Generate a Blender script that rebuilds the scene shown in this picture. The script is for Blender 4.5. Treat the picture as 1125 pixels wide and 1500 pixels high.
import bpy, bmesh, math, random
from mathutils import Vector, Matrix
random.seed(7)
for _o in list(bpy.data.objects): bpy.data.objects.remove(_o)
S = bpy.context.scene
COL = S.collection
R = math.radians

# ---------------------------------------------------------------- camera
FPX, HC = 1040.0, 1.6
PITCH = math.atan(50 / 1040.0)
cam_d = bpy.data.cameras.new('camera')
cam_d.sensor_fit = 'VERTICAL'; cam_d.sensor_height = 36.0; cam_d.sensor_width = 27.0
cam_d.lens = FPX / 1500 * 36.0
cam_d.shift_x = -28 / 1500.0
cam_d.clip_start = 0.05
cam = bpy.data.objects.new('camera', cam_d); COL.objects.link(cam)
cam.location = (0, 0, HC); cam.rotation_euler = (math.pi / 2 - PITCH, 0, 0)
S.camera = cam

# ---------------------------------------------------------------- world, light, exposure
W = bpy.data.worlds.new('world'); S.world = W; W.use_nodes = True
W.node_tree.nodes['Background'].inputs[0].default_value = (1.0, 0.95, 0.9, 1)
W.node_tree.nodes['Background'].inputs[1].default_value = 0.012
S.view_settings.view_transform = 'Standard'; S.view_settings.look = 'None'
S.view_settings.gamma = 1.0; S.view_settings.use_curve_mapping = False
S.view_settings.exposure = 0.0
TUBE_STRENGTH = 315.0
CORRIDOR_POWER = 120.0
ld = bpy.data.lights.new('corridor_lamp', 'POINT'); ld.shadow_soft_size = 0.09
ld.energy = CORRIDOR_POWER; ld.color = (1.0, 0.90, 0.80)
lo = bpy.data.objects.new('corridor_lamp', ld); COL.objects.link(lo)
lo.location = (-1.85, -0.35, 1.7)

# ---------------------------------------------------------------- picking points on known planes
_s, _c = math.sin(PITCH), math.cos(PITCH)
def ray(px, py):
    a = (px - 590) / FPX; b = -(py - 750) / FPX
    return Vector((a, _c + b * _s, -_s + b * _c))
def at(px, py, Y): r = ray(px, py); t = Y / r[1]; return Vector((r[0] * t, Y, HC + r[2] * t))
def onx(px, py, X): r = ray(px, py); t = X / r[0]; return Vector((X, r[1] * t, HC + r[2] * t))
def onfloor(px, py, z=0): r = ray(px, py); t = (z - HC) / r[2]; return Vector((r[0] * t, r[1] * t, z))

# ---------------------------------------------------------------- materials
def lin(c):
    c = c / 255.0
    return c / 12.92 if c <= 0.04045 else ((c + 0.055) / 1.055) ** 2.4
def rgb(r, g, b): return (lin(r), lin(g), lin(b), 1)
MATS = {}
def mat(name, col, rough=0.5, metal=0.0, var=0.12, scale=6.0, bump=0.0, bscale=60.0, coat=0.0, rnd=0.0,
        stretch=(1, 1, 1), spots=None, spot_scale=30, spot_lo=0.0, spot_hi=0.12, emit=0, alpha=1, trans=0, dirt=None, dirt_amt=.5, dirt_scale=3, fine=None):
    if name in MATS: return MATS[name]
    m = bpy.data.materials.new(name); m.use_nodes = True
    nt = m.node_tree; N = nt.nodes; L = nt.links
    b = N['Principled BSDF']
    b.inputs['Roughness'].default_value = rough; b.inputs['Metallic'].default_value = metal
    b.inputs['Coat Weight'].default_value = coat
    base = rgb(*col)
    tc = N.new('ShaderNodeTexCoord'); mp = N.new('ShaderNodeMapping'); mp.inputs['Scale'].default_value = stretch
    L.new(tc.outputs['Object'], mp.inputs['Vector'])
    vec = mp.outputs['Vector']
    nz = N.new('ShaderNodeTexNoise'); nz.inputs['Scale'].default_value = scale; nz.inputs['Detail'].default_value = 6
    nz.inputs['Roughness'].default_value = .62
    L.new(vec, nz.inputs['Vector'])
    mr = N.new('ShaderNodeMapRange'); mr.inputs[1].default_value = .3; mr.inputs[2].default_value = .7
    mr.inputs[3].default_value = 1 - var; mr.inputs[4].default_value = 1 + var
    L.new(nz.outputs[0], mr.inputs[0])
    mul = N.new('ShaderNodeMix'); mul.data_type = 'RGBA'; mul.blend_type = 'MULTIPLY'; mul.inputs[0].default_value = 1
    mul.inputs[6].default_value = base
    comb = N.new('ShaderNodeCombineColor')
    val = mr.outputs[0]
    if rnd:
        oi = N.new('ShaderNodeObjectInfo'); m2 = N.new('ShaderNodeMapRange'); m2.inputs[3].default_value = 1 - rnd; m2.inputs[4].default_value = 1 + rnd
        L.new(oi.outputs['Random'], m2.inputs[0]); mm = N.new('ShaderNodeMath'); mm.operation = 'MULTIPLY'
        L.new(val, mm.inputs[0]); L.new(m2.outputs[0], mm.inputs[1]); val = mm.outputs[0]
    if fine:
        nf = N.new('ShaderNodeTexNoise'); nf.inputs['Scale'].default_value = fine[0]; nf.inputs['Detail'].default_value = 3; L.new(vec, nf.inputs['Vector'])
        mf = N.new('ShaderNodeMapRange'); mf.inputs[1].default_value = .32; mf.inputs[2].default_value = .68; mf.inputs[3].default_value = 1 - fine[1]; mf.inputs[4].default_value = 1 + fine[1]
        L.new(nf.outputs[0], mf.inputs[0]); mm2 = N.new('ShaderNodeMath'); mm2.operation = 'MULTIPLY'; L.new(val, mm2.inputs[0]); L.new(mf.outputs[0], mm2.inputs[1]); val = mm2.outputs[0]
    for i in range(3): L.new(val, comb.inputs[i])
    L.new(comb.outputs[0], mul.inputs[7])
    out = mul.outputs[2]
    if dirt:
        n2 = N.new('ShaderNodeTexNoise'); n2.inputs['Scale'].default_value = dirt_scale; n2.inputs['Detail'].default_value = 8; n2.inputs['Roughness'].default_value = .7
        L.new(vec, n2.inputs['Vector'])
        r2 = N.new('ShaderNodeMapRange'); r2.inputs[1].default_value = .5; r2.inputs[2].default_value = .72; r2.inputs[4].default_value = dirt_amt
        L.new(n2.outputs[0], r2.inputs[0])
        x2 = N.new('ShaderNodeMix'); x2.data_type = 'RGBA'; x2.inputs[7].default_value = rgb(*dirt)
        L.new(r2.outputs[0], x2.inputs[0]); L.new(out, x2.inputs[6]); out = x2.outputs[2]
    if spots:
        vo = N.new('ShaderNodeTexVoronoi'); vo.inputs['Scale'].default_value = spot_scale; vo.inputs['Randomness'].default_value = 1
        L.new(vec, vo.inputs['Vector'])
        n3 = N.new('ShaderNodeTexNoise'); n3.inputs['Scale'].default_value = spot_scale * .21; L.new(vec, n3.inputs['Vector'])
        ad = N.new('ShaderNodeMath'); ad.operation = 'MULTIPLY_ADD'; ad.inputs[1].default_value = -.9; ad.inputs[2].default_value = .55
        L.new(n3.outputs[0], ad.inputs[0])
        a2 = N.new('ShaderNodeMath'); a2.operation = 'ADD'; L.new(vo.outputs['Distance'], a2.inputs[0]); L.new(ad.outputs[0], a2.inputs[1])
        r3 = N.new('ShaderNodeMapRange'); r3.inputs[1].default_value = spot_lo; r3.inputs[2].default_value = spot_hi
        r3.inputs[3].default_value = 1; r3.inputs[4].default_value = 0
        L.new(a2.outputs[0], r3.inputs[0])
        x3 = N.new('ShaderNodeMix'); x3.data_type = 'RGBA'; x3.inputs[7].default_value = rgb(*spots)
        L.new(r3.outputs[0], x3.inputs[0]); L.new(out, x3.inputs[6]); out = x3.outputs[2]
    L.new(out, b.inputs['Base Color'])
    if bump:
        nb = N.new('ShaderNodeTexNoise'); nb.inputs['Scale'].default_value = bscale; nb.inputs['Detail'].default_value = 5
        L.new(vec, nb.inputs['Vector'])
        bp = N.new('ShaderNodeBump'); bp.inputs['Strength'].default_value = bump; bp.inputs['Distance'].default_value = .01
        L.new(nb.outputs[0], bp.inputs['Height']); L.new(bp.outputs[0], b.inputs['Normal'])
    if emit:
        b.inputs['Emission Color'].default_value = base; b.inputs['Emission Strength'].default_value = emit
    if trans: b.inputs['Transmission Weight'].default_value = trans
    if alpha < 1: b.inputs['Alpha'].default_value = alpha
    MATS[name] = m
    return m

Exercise
Everything from the first line above up to and including the line that contains "lo.location = (-1.85, -0.35, 1.7)" should be printed exactly; please print only that.

Exercise output
Generate a Blender script that rebuilds the scene shown in this picture. The script is for Blender 4.5. Treat the picture as 1125 pixels wide and 1500 pixels high.
import bpy, bmesh, math, random
from mathutils import Vector, Matrix
random.seed(7)
for _o in list(bpy.data.objects): bpy.data.objects.remove(_o)
S = bpy.context.scene
COL = S.collection
R = math.radians

# ---------------------------------------------------------------- camera
FPX, HC = 1040.0, 1.6
PITCH = math.atan(50 / 1040.0)
cam_d = bpy.data.cameras.new('camera')
cam_d.sensor_fit = 'VERTICAL'; cam_d.sensor_height = 36.0; cam_d.sensor_width = 27.0
cam_d.lens = FPX / 1500 * 36.0
cam_d.shift_x = -28 / 1500.0
cam_d.clip_start = 0.05
cam = bpy.data.objects.new('camera', cam_d); COL.objects.link(cam)
cam.location = (0, 0, HC); cam.rotation_euler = (math.pi / 2 - PITCH, 0, 0)
S.camera = cam

# ---------------------------------------------------------------- world, light, exposure
W = bpy.data.worlds.new('world'); S.world = W; W.use_nodes = True
W.node_tree.nodes['Background'].inputs[0].default_value = (1.0, 0.95, 0.9, 1)
W.node_tree.nodes['Background'].inputs[1].default_value = 0.012
S.view_settings.view_transform = 'Standard'; S.view_settings.look = 'None'
S.view_settings.gamma = 1.0; S.view_settings.use_curve_mapping = False
S.view_settings.exposure = 0.0
TUBE_STRENGTH = 315.0
CORRIDOR_POWER = 120.0
ld = bpy.data.lights.new('corridor_lamp', 'POINT'); ld.shadow_soft_size = 0.09
ld.energy = CORRIDOR_POWER; ld.color = (1.0, 0.90, 0.80)
lo = bpy.data.objects.new('corridor_lamp', ld); COL.objects.link(lo)
lo.location = (-1.85, -0.35, 1.7)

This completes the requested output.